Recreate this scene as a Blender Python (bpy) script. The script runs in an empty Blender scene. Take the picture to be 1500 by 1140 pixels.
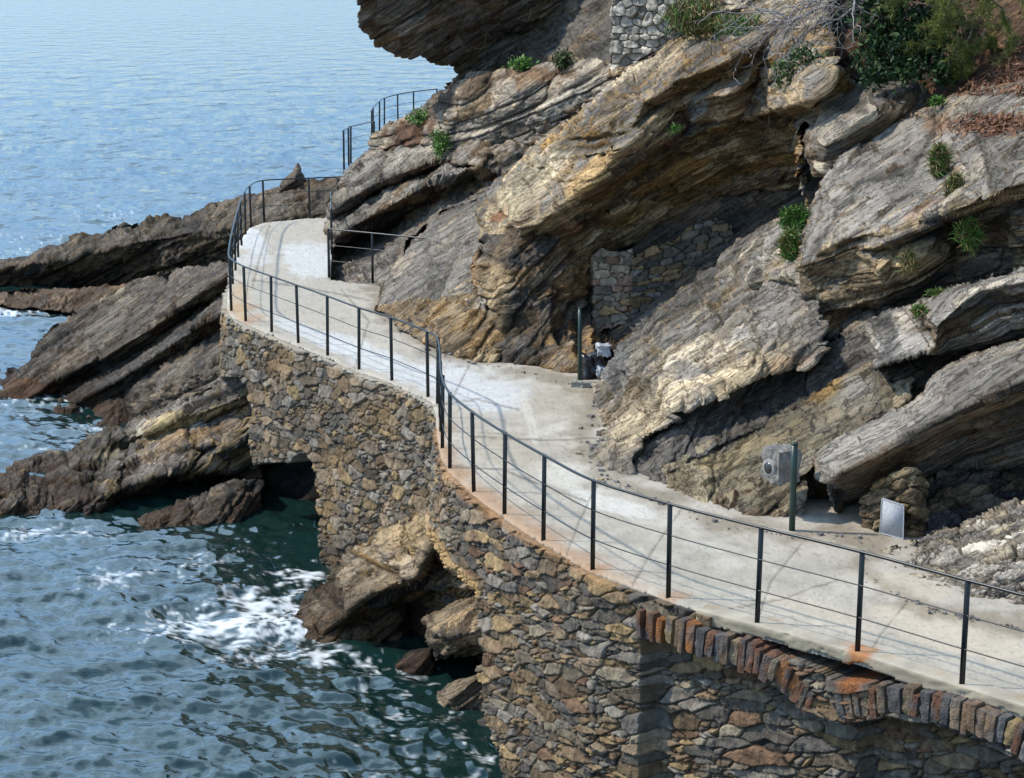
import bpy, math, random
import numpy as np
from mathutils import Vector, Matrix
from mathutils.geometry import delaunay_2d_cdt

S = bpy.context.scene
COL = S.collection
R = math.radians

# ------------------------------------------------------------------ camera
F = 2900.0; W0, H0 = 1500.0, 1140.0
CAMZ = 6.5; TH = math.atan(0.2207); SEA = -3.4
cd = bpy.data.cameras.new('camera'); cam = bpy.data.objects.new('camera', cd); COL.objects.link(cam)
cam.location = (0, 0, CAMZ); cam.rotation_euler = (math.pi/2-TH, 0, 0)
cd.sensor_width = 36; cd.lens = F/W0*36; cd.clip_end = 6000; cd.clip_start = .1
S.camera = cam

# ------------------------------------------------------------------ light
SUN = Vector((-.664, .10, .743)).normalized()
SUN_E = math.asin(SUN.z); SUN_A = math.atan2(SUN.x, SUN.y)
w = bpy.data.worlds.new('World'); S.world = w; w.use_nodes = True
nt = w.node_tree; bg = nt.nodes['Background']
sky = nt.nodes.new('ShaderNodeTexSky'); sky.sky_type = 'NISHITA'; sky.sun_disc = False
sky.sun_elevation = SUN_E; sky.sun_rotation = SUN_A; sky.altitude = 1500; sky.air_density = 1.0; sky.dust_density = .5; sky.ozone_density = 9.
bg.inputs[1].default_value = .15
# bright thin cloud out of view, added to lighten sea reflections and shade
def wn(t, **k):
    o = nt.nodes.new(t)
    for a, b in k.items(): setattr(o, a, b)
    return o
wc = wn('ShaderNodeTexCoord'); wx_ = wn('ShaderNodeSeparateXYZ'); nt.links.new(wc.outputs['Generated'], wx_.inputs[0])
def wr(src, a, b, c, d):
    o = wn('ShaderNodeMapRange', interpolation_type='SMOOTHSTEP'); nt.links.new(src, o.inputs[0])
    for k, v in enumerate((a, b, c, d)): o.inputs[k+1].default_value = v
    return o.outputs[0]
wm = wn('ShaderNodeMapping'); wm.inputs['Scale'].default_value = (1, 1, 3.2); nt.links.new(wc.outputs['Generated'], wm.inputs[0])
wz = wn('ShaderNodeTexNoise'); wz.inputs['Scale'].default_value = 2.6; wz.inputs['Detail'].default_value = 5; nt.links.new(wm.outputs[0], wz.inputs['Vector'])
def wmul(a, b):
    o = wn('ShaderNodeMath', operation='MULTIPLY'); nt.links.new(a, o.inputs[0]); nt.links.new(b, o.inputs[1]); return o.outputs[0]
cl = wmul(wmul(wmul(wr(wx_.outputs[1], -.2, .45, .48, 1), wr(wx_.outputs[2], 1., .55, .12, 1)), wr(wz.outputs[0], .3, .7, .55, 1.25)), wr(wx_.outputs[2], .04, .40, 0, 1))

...

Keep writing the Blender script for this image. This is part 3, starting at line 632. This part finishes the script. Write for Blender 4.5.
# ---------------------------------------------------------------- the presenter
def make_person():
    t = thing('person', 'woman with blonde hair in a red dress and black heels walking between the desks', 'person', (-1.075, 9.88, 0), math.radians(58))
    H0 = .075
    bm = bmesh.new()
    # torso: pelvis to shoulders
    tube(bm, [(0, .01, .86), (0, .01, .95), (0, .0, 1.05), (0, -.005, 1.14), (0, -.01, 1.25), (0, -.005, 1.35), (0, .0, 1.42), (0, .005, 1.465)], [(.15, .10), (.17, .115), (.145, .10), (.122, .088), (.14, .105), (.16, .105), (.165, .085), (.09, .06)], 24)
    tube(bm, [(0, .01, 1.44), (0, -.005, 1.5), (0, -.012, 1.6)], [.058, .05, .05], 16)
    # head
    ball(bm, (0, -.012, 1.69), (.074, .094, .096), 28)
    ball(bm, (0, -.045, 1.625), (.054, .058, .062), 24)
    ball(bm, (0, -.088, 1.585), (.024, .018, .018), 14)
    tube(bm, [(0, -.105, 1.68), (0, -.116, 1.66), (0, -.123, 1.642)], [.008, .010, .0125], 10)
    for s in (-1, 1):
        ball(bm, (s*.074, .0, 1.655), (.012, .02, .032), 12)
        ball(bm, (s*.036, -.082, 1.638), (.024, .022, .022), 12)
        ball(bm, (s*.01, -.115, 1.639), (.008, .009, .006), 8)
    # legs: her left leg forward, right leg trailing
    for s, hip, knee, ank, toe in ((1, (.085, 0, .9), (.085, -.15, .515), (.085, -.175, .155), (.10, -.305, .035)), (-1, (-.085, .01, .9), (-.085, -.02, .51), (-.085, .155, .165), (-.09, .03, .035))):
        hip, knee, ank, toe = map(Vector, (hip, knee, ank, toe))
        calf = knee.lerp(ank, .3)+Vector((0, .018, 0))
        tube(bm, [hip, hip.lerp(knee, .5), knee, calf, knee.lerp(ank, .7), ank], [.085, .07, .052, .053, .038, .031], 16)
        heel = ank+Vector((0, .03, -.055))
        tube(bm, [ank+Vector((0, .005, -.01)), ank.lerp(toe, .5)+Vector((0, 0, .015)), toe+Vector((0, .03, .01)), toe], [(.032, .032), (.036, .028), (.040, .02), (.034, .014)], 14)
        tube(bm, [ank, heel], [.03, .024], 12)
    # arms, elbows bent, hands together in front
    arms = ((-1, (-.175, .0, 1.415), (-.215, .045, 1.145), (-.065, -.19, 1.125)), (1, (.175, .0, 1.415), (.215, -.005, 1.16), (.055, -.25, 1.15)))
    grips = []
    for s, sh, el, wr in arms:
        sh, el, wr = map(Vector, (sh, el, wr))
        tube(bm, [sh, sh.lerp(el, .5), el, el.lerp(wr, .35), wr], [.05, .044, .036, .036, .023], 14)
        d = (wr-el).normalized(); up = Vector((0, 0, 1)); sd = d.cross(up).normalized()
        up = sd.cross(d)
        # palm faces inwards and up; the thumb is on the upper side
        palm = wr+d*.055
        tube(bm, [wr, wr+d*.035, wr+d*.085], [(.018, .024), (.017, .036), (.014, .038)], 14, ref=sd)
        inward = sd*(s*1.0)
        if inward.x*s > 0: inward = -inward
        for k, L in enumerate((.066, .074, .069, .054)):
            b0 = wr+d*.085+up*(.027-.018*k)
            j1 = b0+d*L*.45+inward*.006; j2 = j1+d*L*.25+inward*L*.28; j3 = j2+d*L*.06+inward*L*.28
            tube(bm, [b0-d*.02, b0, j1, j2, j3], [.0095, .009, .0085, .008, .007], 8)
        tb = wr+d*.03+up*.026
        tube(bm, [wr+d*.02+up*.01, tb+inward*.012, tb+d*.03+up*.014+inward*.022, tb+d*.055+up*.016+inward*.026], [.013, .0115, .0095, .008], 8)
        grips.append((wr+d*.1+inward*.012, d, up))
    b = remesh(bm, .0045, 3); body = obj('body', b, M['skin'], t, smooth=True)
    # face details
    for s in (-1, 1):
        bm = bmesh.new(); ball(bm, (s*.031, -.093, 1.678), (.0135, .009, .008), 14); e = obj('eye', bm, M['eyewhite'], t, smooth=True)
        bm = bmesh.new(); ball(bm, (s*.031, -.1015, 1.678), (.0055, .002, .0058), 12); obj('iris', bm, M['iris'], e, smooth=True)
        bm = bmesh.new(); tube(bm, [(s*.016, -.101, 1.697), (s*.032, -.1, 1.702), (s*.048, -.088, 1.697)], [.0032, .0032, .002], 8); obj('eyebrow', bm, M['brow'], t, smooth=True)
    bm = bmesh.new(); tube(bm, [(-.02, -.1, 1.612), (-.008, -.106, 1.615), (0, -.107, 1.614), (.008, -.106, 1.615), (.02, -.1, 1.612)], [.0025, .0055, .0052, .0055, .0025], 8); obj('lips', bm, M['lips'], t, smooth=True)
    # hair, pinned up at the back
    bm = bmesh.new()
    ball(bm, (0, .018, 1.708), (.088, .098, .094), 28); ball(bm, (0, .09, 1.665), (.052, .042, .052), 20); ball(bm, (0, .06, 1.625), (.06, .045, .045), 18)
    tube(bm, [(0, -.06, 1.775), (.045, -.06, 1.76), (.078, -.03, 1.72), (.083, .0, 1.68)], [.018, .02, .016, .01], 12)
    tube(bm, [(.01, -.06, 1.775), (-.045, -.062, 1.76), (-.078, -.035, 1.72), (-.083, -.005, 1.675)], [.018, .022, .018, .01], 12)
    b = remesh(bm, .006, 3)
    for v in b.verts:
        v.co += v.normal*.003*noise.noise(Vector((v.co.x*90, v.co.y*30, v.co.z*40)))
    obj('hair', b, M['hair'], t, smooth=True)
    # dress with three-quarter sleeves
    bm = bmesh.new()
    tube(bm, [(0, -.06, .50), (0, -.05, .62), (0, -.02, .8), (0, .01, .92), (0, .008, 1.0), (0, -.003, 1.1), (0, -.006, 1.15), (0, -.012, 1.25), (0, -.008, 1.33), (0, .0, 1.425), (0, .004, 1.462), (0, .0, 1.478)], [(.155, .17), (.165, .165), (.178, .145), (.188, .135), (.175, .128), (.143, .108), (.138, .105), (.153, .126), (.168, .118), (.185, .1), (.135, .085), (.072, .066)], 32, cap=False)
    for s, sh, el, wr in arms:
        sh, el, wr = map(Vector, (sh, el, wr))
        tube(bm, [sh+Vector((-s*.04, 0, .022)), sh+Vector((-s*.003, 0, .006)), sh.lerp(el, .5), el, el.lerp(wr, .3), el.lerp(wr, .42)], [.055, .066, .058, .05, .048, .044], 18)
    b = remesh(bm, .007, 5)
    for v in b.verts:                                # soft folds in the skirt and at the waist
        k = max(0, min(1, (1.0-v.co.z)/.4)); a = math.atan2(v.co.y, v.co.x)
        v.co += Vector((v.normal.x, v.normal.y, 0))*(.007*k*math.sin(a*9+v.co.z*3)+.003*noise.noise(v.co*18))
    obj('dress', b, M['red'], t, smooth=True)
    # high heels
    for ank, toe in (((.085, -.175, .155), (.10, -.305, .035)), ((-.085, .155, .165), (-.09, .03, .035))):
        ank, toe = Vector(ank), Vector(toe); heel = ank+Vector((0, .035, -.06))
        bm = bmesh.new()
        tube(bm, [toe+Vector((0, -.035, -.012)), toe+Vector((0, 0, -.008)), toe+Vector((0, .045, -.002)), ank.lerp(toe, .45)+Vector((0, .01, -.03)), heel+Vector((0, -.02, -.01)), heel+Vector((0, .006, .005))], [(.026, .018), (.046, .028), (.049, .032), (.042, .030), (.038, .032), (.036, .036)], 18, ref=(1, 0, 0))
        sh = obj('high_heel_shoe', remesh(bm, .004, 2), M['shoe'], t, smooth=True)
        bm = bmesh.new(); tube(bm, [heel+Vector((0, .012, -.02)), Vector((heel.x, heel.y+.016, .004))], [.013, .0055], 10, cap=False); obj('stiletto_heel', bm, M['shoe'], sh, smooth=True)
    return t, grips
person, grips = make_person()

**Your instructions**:
Print the line above containing "Recreate this scene", the line containing "R = math.radians", and everything between them, exactly as written. Pictures stay out.

**Response below**:
Recreate this scene as a Blender Python (bpy) script. The script runs in an empty Blender scene. Take the picture to be 1500 by 1140 pixels.
import bpy, math, random
import numpy as np
from mathutils import Vector, Matrix
from mathutils.geometry import delaunay_2d_cdt

S = bpy.context.scene
COL = S.collection
R = math.radians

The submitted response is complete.